How publishing works:

  1. When you open a pull request with changes to either mkdocs.yml or the /docs/ directory, this workflow will be triggered and will build the static site (html) and push it to a branch called gh-pages.
  2. If the build is successful, a new job will run which will serve the new source in gh-pages.
  3. You can view running and completed workflows here.

Making your pull request

Once you are satisfied with your changes (or just ready to get more eyes on them), open a pull request at: https://github.com/cdipsw/CDIPpy/pulls.

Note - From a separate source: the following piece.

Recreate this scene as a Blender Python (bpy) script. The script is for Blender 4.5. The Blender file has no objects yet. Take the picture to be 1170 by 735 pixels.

Step 1: open the pull request a. select 'New pull request' b. make sure the base branch is cdipsw/CDIPpy/main c. choose a branch to compare - make sure you have selected "compare across forks" so that you can choose branches from your own fork d. Click "Create pull request". Step 2: edit the pull request a. give your PR a descriptive title b. tag any issues your PR resolves c. provide a description with an overview of your changes and any details a reviewer might need to know. d. verify that your changes look correct e. Click "Create pull request" Step 3: meet merge criteria - the next step is to see if the PR build passes. Checks will should up on your PR page with a status (Not started, passed, failed, canceled, etc.) a. all tests must pass b. test coverage must meet the threshold c. contributors must sign a CLA d. one reviewer must approve the PR - optionally, you can request reviews from specific users from the top right of your PR page under "Reviewers".

Once all status checks have turned green, the "merge" button will be enabled and the code can be merged into the main branch. Congrats, you've made a contribution!